The Phoenix recounted in legends by Herodotus and Ovid was a mythical firebird: a creature born in flames that lived 500 years and then immolated itself only to re-emerge from the flame. Herodotus tells us that the newborn Phoenix conveyed the ashes of its father to Heliopolis; Ovid remarks that the newborn Phoenix, uniquely among all the Earth’s creatures, is its father remade. It can be seen from these expressions of the Phoenix that it represents both the unity of Life and Death, and the unity of Self with Other.

The Taijitu (which, roughly translated into English, means “diagram of ultimate power”) originated in China, and represents the twin forces of Yin and Yang. Formed by the exact division of a circle into equal parts black and white, entwined around one another like two fishes, the taijitu shows us that there is light in darkness; and, in darkness, light. The complementary elements are necessary and essential to the whole, but inviolate. Yin is never yang, and never without yang; yin without yang would be a mirror without reflection.
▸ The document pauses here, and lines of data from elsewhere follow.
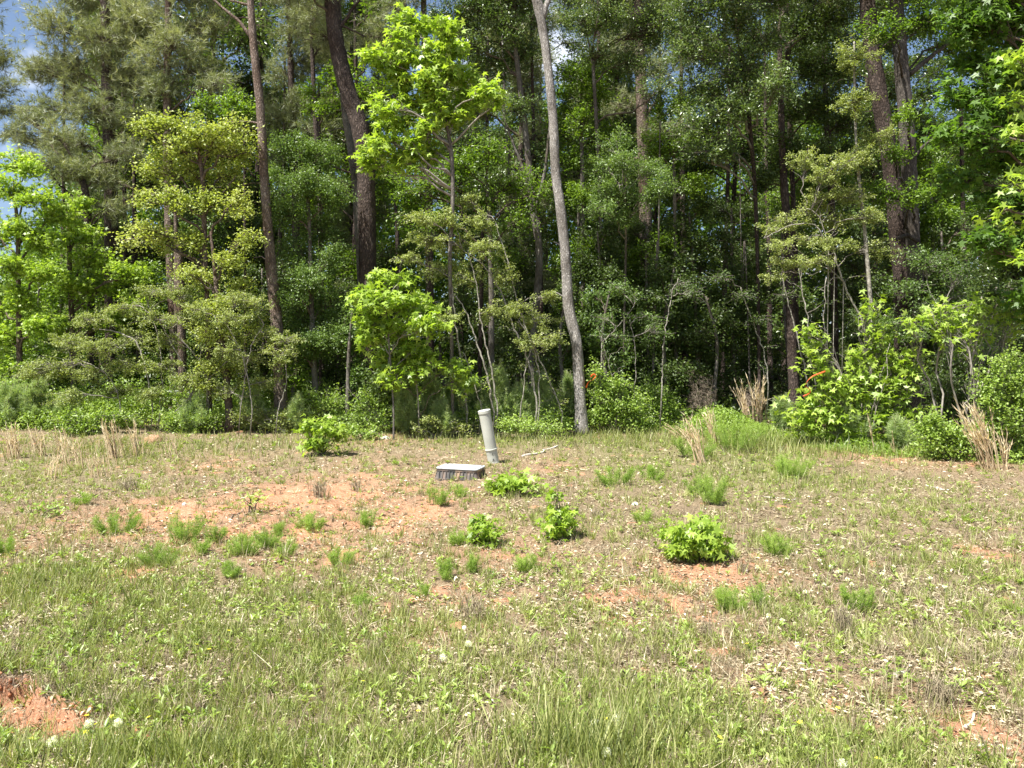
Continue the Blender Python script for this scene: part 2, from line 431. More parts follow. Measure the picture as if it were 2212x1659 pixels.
def tree(label, d, path, blobs, leaf, bark, cat='tree', name='tree', group=None, cov=1.6, size=None, shape=None, limbs=(), subs=1., seg=14, twigs='brown', tone=None, rough=.10, per=14, r0=.03, stub=0, depths=None, limbbark=None):
    """path: (u, v, width) up the trunk as photographed, d metres away (a second number per point may shift it)"""
    P = []
    for i, p in enumerate(path):
        dd = p[3] if len(p) > 3 else 0
        q = at(p[0], p[1], d + dd); P.append([*q, p[2] / 2 / F * d])
    P = np.array(P); g = Hs(P[0][0], P[0][1])
    if P[0][2] > g + .15:
        P = np.concatenate([[[P[0][0] + (P[0][0] - P[1][0]) * .05, P[0][1], g, P[0][3] * 1.12]], P])
    P[0][2] = g - .05
    root = empty(name, (P[0][0], P[0][1], g))
    tag(root, label, cat, group)
    S = spline(P, .12)
    big = S[0][3] > .05
    rad = S[:, 3].copy()
    if big: rad = rad * (1 + .35 * np.exp(-(S[:, 2] - g) / .25))
    rad = np.maximum(rad, .004)
    tr = Acc(); tube(tr, S[:, :3], rad, seg if big else 7, rough if big else .05)
    for lb in limbs:            # dead or bare limbs drawn as (u, v, width) rows, part of the trunk
        LP = np.array([[*at(p[0], p[1], d + (p[3] if len(p) > 3 else 0)), p[2] / 2 / F * d] for p in lb])
        LS = spline(LP, .12); LS[1:-1, :3] += rng.normal(0, .008, (len(LS) - 2, 3))
        tube(tr, LS[:, :3], np.maximum(LS[:, 3], .003), 7, .1)
    for k in range(stub):
        i = rng.integers(len(S) // 3, len(S)); a = rng.uniform(0, 2 * math.pi)
        e = S[i][:3] + np.array([math.cos(a), math.sin(a) * .6, rng.uniform(-.15, .3)]) * rng.uniform(.3, 1.1)
        tw = twig(S[i][:3], e, 6, .05, .05); tube(tr, tw, np.linspace(.016, .005, 6), 5)
    tr.build('trunk', BK[bark], root, True)
    if blobs:
        aL, aB = Acc(), Acc()
        for b in blobs:
            c, R, dd = ellipsoid(b, d)
            if c[2] < Hs(c[0], c[1]) + .15: c[2] = Hs(c[0], c[1]) + .15
            want = c[2] - .35 * abs(c[0] - S[-1][0]) - .3
            i = int(np.argmin(np.abs(S[:, 2] - max(want, g + .2)) + .3 * np.abs(S[:, 0] - c[0])))
            blob(aL, aB, S[i][:3], c, R, leaf, cov, dd, min(r0, max(.008, rad[i] * .6)), size, shape, tone, subs, True, per)
        aL.build('crown', LM[leaf], root)
        aB.build('branches', BK[limbbark or twigs], root, True)
    return root

# ------------------------------------------------------------------ what grows where on the bank (measured on the ground)
def patch(u, v, ru, rv, val):
    c = ground(u, v); a = ground(u, v - rv); b = ground(u, v + rv)
    return (c[0], c[1], ru / F * c[1], max(.12, (a[1] - b[1]) / 2), val)
BARE = [patch(*p) for p in [(400, 1110, 170, 34, .8), (650, 1085, 150, 34, 1), (560, 1150, 170, 26, .8), (870, 1110, 110, 45, .6), (740, 1180, 130, 26, .6),
        (1090, 1195, 110, 26, .6), (1500, 1245, 120, 26, .8), (1380, 1290, 150, 40, .55), (2150, 1610, 120, 70, .9), (1970, 1520, 150, 50, .45), (2130, 1195, 50, 20, .5),
        (900, 1370, 140, 34, .4), (290, 1240, 70, 18, .5), (1650, 1420, 180, 50, .35), (2000, 988, 130, 14, .5), (330, 1590, 60, 22, .7), (460, 1010, 60, 14, .4),
        (1000, 1300, 160, 30, .35), (830, 950, 40, 8, .4), (1180, 1010, 60, 12, .3), (930, 1070, 60, 20, .4), (760, 1040, 120, 16, .4)]]
GREEN = [patch(*p) for p in [(150, 1250, 250, 45, .7), (350, 1330, 380, 70, .75), (700, 1390, 240, 70, .6), (150, 1010, 220, 45, .5), (1600, 1000, 180, 50, .9), (1400, 980, 170, 45, .8),
         (620, 1640, 480, 50, .7), (1320, 1600, 220, 80, .8), (150, 1600, 200, 50, .8), (900, 1500, 250, 70, .4), (2050, 1240, 180, 80, .25), (1250, 955, 300, 20, .7), (500, 960, 300, 25, .4), (1900, 1070, 200, 40, .25), (1750, 1630, 250, 40, .5)]]
THATCH = [patch(*p) for p in [(60, 1400, 200, 50, 1), (300, 1500, 260, 60, .8), (1440, 1560, 120, 60, .9), (450, 1480, 150, 50, .6), (1000, 1440, 200, 50, .5), (780, 1620, 120, 30, .6), (1850, 1250, 200, 60, .5)]]
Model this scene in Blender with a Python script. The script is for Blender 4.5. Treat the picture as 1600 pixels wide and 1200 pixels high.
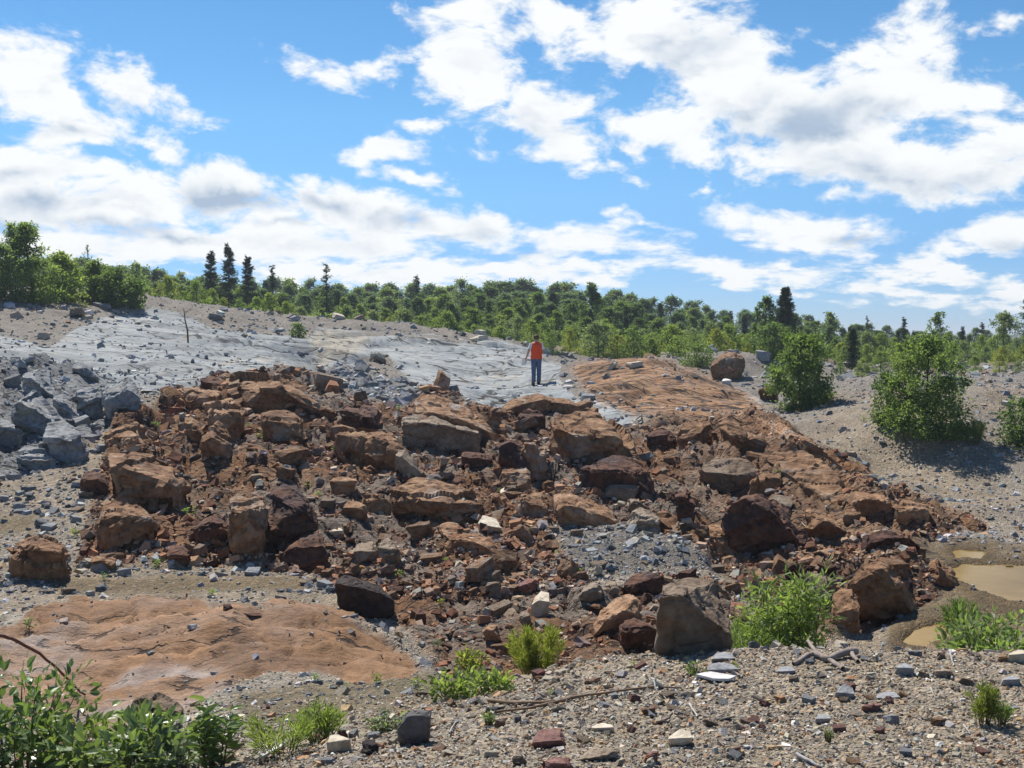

From the interactions of yin and yang emerge the Five Phases of qi: fire, earth, water, wood, and metal.

Within the context of a symbol that unites the Phoenix and the Taijitu, it may or may not be interesting to observe that there exists within Chinese mythology a bird analogous to the Phoenix: the Fenghuang is itself a unity of the male Feng bird, and the female Huang bird. Moreover, it Is a union of all birds in one bird, and so a representative restatement of Borges’ Argumentum Ornithologicum. It is considered the feminine counterpart to the masculine Dragon in Chinese mythology: the All-in-One, as opposed to the One-in-All.